» **Requirements**
Set down the data below from its first line to the line holding "downlight(-2.49, .84, .024, 'tiny", inclusive; omit all pictures.

--

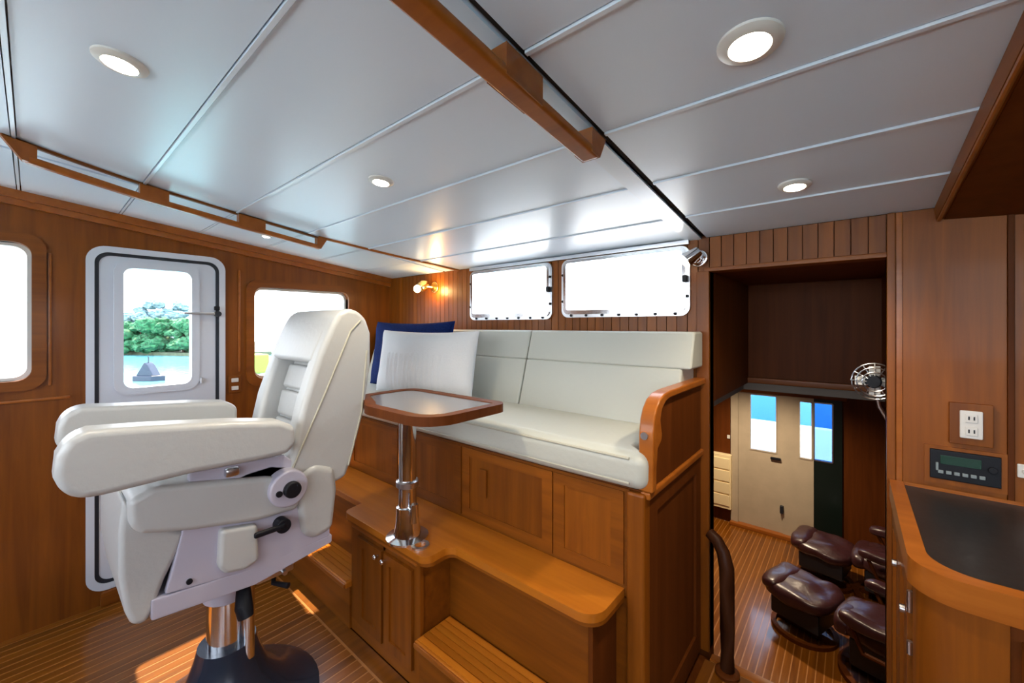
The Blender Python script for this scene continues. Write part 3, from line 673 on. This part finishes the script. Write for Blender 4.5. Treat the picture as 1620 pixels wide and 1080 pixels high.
downlight(-.140, .823, .044, 'large round ceiling light just right of the middle grab rail', 14)
downlight(-1.262, .788, .036, 'small round ceiling light above the table between the two grab rails', 13)
downlight(-.134, 1.486, .036, 'round ceiling light in front of the companionway opening', 14)
downlight(-2.49, .84, .024, 'tiny round ceiling light outboard of the grab rail above the port door', 2)

# wall sconce with warm lamp
sc = thing('wall_sconce', 'brass reading light glowing on the aft wall above the pillows', 'light', (-2.36, 1.873, 1.665))
obj('wall_plate', B().cyl((-2.30, 1.873, 1.675), (-2.30, 1.862, 1.675), .04, n=24, bev=.003), 'brass', sc)
obj('arm', B().tube([(-2.30, 1.865, 1.675), (-2.31, 1.82, 1.68), (-2.345, 1.795, 1.672)], .008), 'brass', sc)
sh = obj('shade', B().lathe([(.022, .0), (.034, .012), (.040, .05), (.026, .085), (.008, .09)], (-2.365, 1.775, 1.665), 24, Matrix.Rotation(-1.1, 4, 'X')), 'brass', sc)
obj('bulb', B().ball((-2.365, 1.765, 1.662), .028, .026, .028, 2), 'warm', sc)
ld = bpy.data.lights.new('lamp', 'POINT'); ld.energy = 2.2; ld.color = (1, .62, .25); ld.shadow_soft_size = .03
lo = bpy.data.objects.new('lamp', ld); C.objects.link(lo); lo.parent = sc; lo.location = (.10, -.06, -.015)

# chrome spotlight at the head of the settee wall
sp = thing('spotlight', 'chrome swivel spotlight high on the aft wall beside the right window', 'light', (-.515, 1.873, 1.69))
obj('wall_plate', B().cyl((-.507, 1.868, 1.69), (-.507, 1.846, 1.69), .036, n=24, bev=.004), 'chrome', sp)
obj('swivel', B().ball((-.510, 1.83, 1.69), .02, .02, .02, 2), 'chrome', sp)
hd = obj('lamp_head', B().cyl((-.495, 1.815, 1.715), (-.545, 1.79, 1.675), .022, .034, n=24, bev=.004), 'chrome', sp)
obj('bulb', B().cyl((-.545, 1.79, 1.675), (-.550, 1.787, 1.671), .030, n=24), 'warm', hd)

# small fan in the companionway
fn = thing('wall_fan', 'small grey fan with black hub at the right jamb of the companionway', 'fan', (.075, 1.94, 1.19))
fc = Vector((.062, 2.0, 1.195))
obj('motor', B().cyl(fc+Vector((.0, .03, 0)), fc+Vector((-.005, -.02, 0)), .024, n=20, bev=.005), 'blackp', fn)
cg = B()
for r_ in (.035, .052, .066):
    cg.tube([fc+Vector((r_*math.cos(a*PI/12), -.02 if r_ < .06 else 0, r_*math.sin(a*PI/12))) for a in range(25)], .0025, 6)
for a in range(12): cg.tube([fc+Vector((.022*math.cos(a*PI/6), -.02, .022*math.sin(a*PI/6))), fc+Vector((.066*math.cos(a*PI/6), 0, .066*math.sin(a*PI/6)))], .002, 6)
obj('guard', cg, 'steel', fn)
for a in range(4):
    bl = B().box(.018, .056, -.002, .002, -.018, .018, .001).xf(Matrix.Translation(fc) @ Matrix.Rotation(a*PI/2, 4, 'Y') @ Matrix.Rotation(.5, 4, 'X'))
    obj('blade', bl, 'plastic', fn)
obj('bracket', B().tube([fc+Vector((0, .02, -.02)), (.075, 2.03, 1.10), (.100, 2.03, 1.05)], .007), 'steel', fn)

# ------------------------------------------------------------------ counter, starboard side
ct = thing('counter_cabinet', 'teak cabinet with black top and rounded wooden edge at right', 'cabinet', (.9, 1.5, 0))
cout = [(XR-.01, YB-.022), (.104, YB-.022)]+arc(.175, 1.30, .071, 180, 250, 7)+arc(.175, 1.30, .076, 255, 270, 3)
top_in = [(XR-.01, YB-.022), (.128, YB-.022)]+arc(.205, 1.318, .077, 180, 270, 10)+[(XR-.01, 1.241)]
top_out = [(XR-.01, YB-.0221), (.094, YB-.022)]+arc(.175, 1.286, .081, 180, 270, 10)+[(XR-.01, 1.205)]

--

» **Answer for this exercise**
The Blender Python script for this scene continues. Write part 3, from line 673 on. This part finishes the script. Write for Blender 4.5. Treat the picture as 1620 pixels wide and 1080 pixels high.
downlight(-.140, .823, .044, 'large round ceiling light just right of the middle grab rail', 14)
downlight(-1.262, .788, .036, 'small round ceiling light above the table between the two grab rails', 13)
downlight(-.134, 1.486, .036, 'round ceiling light in front of the companionway opening', 14)
downlight(-2.49, .84, .024, 'tiny round ceiling light outboard of the grab rail above the port door', 2)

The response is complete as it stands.